QUESTIONS TO SHERIFFS, GAOL SURGEONS AND GAOLERS.

(29) Would the establishment of a poor house or of a poor house and work house combined, in each county, or group of counties and the removal thereto

of homeless persons, imbeciles, tramps, paupers and habitual drunkards and the removal of all sentenced prisoners to Industrial or Central Prisons and Reformatories enable you to make a very marked improvement in the classification of the remaining prisoners as well as the in discipline of your gaol?

(30) If the sentenced prisoners were removed to central prisons or to reformatories and the harmless insane, tramps and vagrants to poor houses or work houses, could your common gaol with partial reconstruction, be carried on strictly on the cellular or separate system in respect of the remaining prisoners charged with offences and awaiting trial?

(31) From your observation of, and experience with the criminal classes would the adoption of such a system as is described in the following resolutions passed by the Prisoners' Aid Association render a proper classification of prisoners in your gaol less difficult, viz.:

Clause 1. County gaols should be maintained only as places of detention for persons charged with offences and awaiting trial, and should not be used for prisoners after trial and conviction.

Clause 2. County gaols should be conducted strictly on the separate or cellular system.

Clause 3. Persons convicted of crime should not be detained in county gaols, but should be dealt with according to the age and natural proclivities of the criminal.

SECULAR AND RELIGIOUS INSTRUCTION.

(32) What religious instruction is imparted to prisoners in your gaol, and by whom is it imparted?

(33) What secular instruction if any is given?

(34) Have you a library for the use of the prisoners?

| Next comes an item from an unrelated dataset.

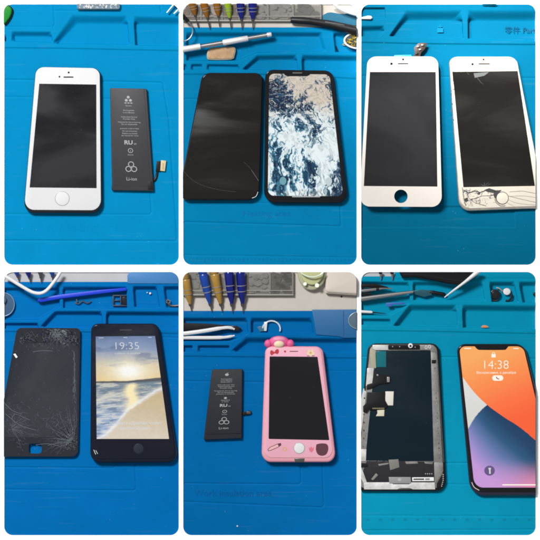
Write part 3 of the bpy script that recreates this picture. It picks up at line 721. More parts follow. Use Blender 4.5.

If so, how many volumes does it contain?

(35) What is the result of such instruction?

OCCUPATION AND EMPLOYMENT.

(36) Are the sentenced prisoners employed in any kind of labour or work in your gaol?

(a) What work is done by the men?

(b) What by the women?

(37) How many men were transferred from your gaol to the Central Prison in 1889 ?

(38) How many women were transferred to the Mercer Reformatory?

(39) Of the sentenced prisoners who were not transferred to those institutions what proportion were in your opinion physically fit for industrial employment or hard work?

DRUNKARDS IN COMMON GAOLS.

(40) How many persons were committed to your gaol during the year 1889 for drunkenness or for drunkenness and disorderly conduct?

(41) What proportion of this class were sentenced to gaol three or more times?

(42) What proportion of those committed were habitual or confirmed drunkards?